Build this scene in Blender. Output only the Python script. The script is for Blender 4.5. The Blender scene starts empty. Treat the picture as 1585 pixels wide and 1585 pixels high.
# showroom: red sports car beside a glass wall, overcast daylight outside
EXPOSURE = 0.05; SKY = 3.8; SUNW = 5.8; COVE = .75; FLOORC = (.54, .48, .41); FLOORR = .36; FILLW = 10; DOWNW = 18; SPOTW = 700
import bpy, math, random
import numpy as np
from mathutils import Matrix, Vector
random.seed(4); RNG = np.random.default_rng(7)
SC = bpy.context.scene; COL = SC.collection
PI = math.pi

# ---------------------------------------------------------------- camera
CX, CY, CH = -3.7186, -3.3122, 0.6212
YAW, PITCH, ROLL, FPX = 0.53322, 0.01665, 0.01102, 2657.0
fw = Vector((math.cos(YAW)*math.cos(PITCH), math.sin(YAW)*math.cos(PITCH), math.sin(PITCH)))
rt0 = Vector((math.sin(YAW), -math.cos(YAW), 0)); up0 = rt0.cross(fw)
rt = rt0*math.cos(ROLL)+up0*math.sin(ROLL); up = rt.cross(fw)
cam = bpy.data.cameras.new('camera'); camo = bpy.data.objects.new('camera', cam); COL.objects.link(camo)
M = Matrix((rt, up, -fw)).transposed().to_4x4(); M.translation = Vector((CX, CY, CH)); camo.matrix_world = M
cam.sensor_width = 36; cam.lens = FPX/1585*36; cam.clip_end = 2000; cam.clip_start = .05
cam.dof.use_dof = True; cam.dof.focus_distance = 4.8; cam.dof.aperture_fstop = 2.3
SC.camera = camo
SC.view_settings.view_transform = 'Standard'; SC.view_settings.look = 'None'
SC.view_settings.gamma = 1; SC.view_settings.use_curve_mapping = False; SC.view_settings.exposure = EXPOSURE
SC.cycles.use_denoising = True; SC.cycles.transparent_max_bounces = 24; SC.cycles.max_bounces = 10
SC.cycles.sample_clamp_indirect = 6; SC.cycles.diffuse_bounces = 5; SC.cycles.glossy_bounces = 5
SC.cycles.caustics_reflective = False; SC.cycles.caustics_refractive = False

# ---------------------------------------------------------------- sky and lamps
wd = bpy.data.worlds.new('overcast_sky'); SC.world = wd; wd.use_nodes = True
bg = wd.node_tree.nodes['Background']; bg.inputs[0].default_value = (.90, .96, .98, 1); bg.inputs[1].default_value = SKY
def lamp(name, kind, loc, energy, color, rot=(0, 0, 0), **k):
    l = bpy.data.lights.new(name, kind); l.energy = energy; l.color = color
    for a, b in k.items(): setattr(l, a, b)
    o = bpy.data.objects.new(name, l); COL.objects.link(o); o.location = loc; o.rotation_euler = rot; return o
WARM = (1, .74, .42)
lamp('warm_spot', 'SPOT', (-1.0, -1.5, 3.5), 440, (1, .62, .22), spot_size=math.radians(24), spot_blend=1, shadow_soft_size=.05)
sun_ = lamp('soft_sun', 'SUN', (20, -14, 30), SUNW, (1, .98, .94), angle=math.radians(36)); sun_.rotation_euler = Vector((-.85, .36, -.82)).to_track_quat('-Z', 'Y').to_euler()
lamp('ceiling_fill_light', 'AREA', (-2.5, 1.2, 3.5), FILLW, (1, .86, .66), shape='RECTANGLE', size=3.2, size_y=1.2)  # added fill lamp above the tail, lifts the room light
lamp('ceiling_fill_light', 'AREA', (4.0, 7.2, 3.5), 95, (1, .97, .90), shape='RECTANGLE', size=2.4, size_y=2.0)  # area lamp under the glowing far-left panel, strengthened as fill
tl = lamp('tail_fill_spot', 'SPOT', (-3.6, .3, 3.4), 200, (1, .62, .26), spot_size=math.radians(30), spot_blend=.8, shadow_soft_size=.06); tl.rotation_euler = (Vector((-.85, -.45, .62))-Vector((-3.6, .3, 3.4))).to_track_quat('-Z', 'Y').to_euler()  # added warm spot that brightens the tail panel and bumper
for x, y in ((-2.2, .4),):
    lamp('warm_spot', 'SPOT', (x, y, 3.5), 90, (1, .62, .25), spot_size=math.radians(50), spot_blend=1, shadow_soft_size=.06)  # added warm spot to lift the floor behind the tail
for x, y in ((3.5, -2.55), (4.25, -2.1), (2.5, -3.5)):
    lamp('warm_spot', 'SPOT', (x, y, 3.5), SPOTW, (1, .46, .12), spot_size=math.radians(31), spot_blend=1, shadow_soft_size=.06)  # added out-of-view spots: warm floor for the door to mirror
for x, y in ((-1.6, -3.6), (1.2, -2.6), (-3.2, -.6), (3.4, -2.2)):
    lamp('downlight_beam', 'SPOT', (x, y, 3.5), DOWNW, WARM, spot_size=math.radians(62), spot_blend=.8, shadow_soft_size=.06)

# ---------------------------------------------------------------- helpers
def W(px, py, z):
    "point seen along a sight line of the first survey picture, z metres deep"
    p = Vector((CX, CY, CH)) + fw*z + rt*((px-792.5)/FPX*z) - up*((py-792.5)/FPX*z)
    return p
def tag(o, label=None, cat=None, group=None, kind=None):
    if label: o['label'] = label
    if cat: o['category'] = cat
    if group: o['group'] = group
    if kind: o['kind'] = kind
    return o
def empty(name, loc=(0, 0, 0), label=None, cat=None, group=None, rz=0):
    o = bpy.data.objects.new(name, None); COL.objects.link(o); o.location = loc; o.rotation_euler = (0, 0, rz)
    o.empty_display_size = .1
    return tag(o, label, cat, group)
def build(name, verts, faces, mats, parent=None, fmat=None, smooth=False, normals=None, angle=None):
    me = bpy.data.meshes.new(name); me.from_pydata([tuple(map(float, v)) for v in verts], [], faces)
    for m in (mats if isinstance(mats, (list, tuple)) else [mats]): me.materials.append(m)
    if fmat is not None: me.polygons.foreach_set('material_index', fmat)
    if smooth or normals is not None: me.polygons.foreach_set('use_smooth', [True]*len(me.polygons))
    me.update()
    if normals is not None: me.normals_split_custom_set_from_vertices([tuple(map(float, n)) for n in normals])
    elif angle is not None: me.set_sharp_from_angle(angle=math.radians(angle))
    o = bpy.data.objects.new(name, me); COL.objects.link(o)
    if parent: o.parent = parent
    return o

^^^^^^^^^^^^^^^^

YOUR TASK » Transcribe all lines as written.

SOLUTION FOR THIS PROBLEM »
Build this scene in Blender. Output only the Python script. The script is for Blender 4.5. The Blender scene starts empty. Treat the picture as 1585 pixels wide and 1585 pixels high.
# showroom: red sports car beside a glass wall, overcast daylight outside
EXPOSURE = 0.05; SKY = 3.8; SUNW = 5.8; COVE = .75; FLOORC = (.54, .48, .41); FLOORR = .36; FILLW = 10; DOWNW = 18; SPOTW = 700
import bpy, math, random
import numpy as np
from mathutils import Matrix, Vector
random.seed(4); RNG = np.random.default_rng(7)
SC = bpy.context.scene; COL = SC.collection
PI = math.pi

# ---------------------------------------------------------------- camera
CX, CY, CH = -3.7186, -3.3122, 0.6212
YAW, PITCH, ROLL, FPX = 0.53322, 0.01665, 0.01102, 2657.0
fw = Vector((math.cos(YAW)*math.cos(PITCH), math.sin(YAW)*math.cos(PITCH), math.sin(PITCH)))
rt0 = Vector((math.sin(YAW), -math.cos(YAW), 0)); up0 = rt0.cross(fw)
rt = rt0*math.cos(ROLL)+up0*math.sin(ROLL); up = rt.cross(fw)
cam = bpy.data.cameras.new('camera'); camo = bpy.data.objects.new('camera', cam); COL.objects.link(camo)
M = Matrix((rt, up, -fw)).transposed().to_4x4(); M.translation = Vector((CX, CY, CH)); camo.matrix_world = M
cam.sensor_width = 36; cam.lens = FPX/1585*36; cam.clip_end = 2000; cam.clip_start = .05
cam.dof.use_dof = True; cam.dof.focus_distance = 4.8; cam.dof.aperture_fstop = 2.3
SC.camera = camo
SC.view_settings.view_transform = 'Standard'; SC.view_settings.look = 'None'
SC.view_settings.gamma = 1; SC.view_settings.use_curve_mapping = False; SC.view_settings.exposure = EXPOSURE
SC.cycles.use_denoising = True; SC.cycles.transparent_max_bounces = 24; SC.cycles.max_bounces = 10
SC.cycles.sample_clamp_indirect = 6; SC.cycles.diffuse_bounces = 5; SC.cycles.glossy_bounces = 5
SC.cycles.caustics_reflective = False; SC.cycles.caustics_refractive = False

# ---------------------------------------------------------------- sky and lamps
wd = bpy.data.worlds.new('overcast_sky'); SC.world = wd; wd.use_nodes = True
bg = wd.node_tree.nodes['Background']; bg.inputs[0].default_value = (.90, .96, .98, 1); bg.inputs[1].default_value = SKY
def lamp(name, kind, loc, energy, color, rot=(0, 0, 0), **k):
    l = bpy.data.lights.new(name, kind); l.energy = energy; l.color = color
    for a, b in k.items(): setattr(l, a, b)
    o = bpy.data.objects.new(name, l); COL.objects.link(o); o.location = loc; o.rotation_euler = rot; return o
WARM = (1, .74, .42)
lamp('warm_spot', 'SPOT', (-1.0, -1.5, 3.5), 440, (1, .62, .22), spot_size=math.radians(24), spot_blend=1, shadow_soft_size=.05)
sun_ = lamp('soft_sun', 'SUN', (20, -14, 30), SUNW, (1, .98, .94), angle=math.radians(36)); sun_.rotation_euler = Vector((-.85, .36, -.82)).to_track_quat('-Z', 'Y').to_euler()
lamp('ceiling_fill_light', 'AREA', (-2.5, 1.2, 3.5), FILLW, (1, .86, .66), shape='RECTANGLE', size=3.2, size_y=1.2)  # added fill lamp above the tail, lifts the room light
lamp('ceiling_fill_light', 'AREA', (4.0, 7.2, 3.5), 95, (1, .97, .90), shape='RECTANGLE', size=2.4, size_y=2.0)  # area lamp under the glowing far-left panel, strengthened as fill
tl = lamp('tail_fill_spot', 'SPOT', (-3.6, .3, 3.4), 200, (1, .62, .26), spot_size=math.radians(30), spot_blend=.8, shadow_soft_size=.06); tl.rotation_euler = (Vector((-.85, -.45, .62))-Vector((-3.6, .3, 3.4))).to_track_quat('-Z', 'Y').to_euler()  # added warm spot that brightens the tail panel and bumper
for x, y in ((-2.2, .4),):
    lamp('warm_spot', 'SPOT', (x, y, 3.5), 90, (1, .62, .25), spot_size=math.radians(50), spot_blend=1, shadow_soft_size=.06)  # added warm spot to lift the floor behind the tail
for x, y in ((3.5, -2.55), (4.25, -2.1), (2.5, -3.5)):
    lamp('warm_spot', 'SPOT', (x, y, 3.5), SPOTW, (1, .46, .12), spot_size=math.radians(31), spot_blend=1, shadow_soft_size=.06)  # added out-of-view spots: warm floor for the door to mirror
for x, y in ((-1.6, -3.6), (1.2, -2.6), (-3.2, -.6), (3.4, -2.2)):
    lamp('downlight_beam', 'SPOT', (x, y, 3.5), DOWNW, WARM, spot_size=math.radians(62), spot_blend=.8, shadow_soft_size=.06)

# ---------------------------------------------------------------- helpers
def W(px, py, z):
    "point seen along a sight line of the first survey picture, z metres deep"
    p = Vector((CX, CY, CH)) + fw*z + rt*((px-792.5)/FPX*z) - up*((py-792.5)/FPX*z)
    return p
def tag(o, label=None, cat=None, group=None, kind=None):
    if label: o['label'] = label
    if cat: o['category'] = cat
    if group: o['group'] = group
    if kind: o['kind'] = kind
    return o
def empty(name, loc=(0, 0, 0), label=None, cat=None, group=None, rz=0):
    o = bpy.data.objects.new(name, None); COL.objects.link(o); o.location = loc; o.rotation_euler = (0, 0, rz)
    o.empty_display_size = .1
    return tag(o, label, cat, group)
def build(name, verts, faces, mats, parent=None, fmat=None, smooth=False, normals=None, angle=None):
    me = bpy.data.meshes.new(name); me.from_pydata([tuple(map(float, v)) for v in verts], [], faces)
    for m in (mats if isinstance(mats, (list, tuple)) else [mats]): me.materials.append(m)
    if fmat is not None: me.polygons.foreach_set('material_index', fmat)
    if smooth or normals is not None: me.polygons.foreach_set('use_smooth', [True]*len(me.polygons))
    me.update()
    if normals is not None: me.normals_split_custom_set_from_vertices([tuple(map(float, n)) for n in normals])
    elif angle is not None: me.set_sharp_from_angle(angle=math.radians(angle))
    o = bpy.data.objects.new(name, me); COL.objects.link(o)
    if parent: o.parent = parent
    return o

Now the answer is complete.